Understanding a proof from the APMO 1998 on inequalities.

Question

I was having trouble with proving the following inequality.The question was from the book Secrets to Inequalities by Pham Kim Hung.

$\frac{x}{y} + \frac{y}{z} + \frac{z}{x} \geq \frac{x+y+z}{\sqrt[3]{xyz} }$

I know that the AM-GM inequality must be applied but I am having a hard time proving the the above inequality. In the book the author was able to show that by applying the trick shown below and then applying AM-GM we can prove the inequality holds.

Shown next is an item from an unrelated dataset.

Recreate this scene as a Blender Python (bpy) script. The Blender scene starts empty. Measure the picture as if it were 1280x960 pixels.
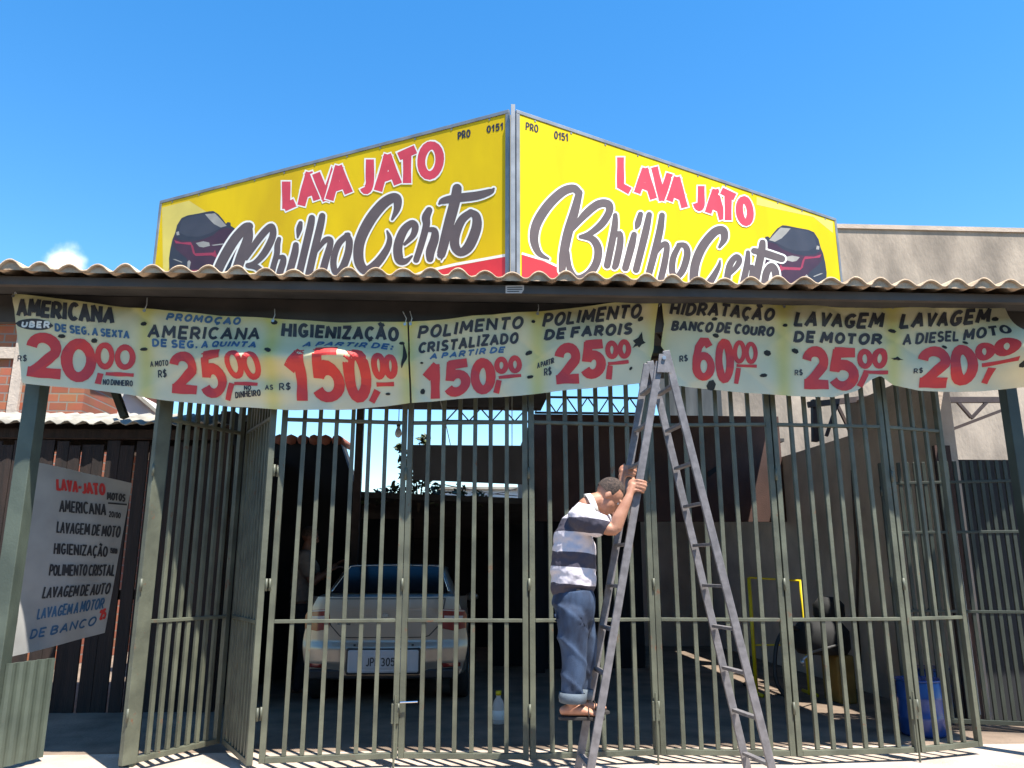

$3\left (\frac{x}{y}+\frac{y}{z}+\frac{z}{x} \right ) = \left ( \frac{2x}{y} +\frac{y}{z}\right ) + \left ( \frac{2y}{z}+\frac{z}{x} \right ) + \left ( \frac{2z}{x}+\frac{x}{y} \right ) \geq \frac{3x}{\sqrt[3]{xyz}} + \frac{3y}{\sqrt[3]{xyz}} + \frac{3z}{\sqrt[3]{xyz}}$

The problem I had was after applying the AM-GM to the LHS I could not prove the RHS.

Answer 1

It is by AM-GM: $$\frac{x}{y}+\frac{x}{y}+\frac{y}{z}\geq 3\sqrt[3]{\frac{x^2y}{y^2z}}=3\sqrt[3]{\frac{x^3}{xyz}}$$

Answer 2

You can get the Pham Kim Hung's proof by the following way.

We'll try to find non-negatives $a$, $b$ and $c$ such that $a+b+c=1$ and $$a\cdot\frac{x}{y}+b\cdot\frac{y}{z}+c\cdot\frac{z}{x}\geq\frac{x}{\sqrt[3]{xyz}}$$ Now, by AM-GM $$a\cdot\frac{x}{y}+b\cdot\frac{y}{z}+c\cdot\frac{z}{x}\geq\left(\frac{x}{y}\right)^a\left(\frac{y}{z}\right)^b\left(\frac{z}{x}\right)^c=x^{a-c}y^{b-a}z^{c-b}.$$ Thus, we need $$x^{a-c}y^{b-a}z^{c-b}=\frac{x}{\sqrt[3]{xyz}}$$ or $$x^{a-c}y^{b-a}z^{c-b}=x^{\frac{2}{3}}y^{-\frac{1}{3}}z^{-\frac{1}{3}},$$ which gives the following system. $$a-c=\frac{2}{3},$$ $$b-a=-\frac{1}{3}$$ and $$a+b+c=1.$$ After solving of this system we obtain: $$(a,b,c)=\left(\frac{2}{3},\frac{1}{3},0\right),$$ which gives that by AM-GM $$\frac{2x}{3y}+\frac{y}{3z}\geq\frac{x}{\sqrt[3]{xyz}}$$ and since $$\frac{x}{y}+\frac{y}{z}+\frac{z}{x}=\sum_{cyc}\frac{x}{y}=\sum_{cyc}\left(\frac{2x}{3y}+\frac{y}{3z}\right)\geq\sum_{cyc}\frac{x}{\sqrt[3]{xyz}}=\frac{x+y+z}{\sqrt[3]{xyz}},$$ we are done!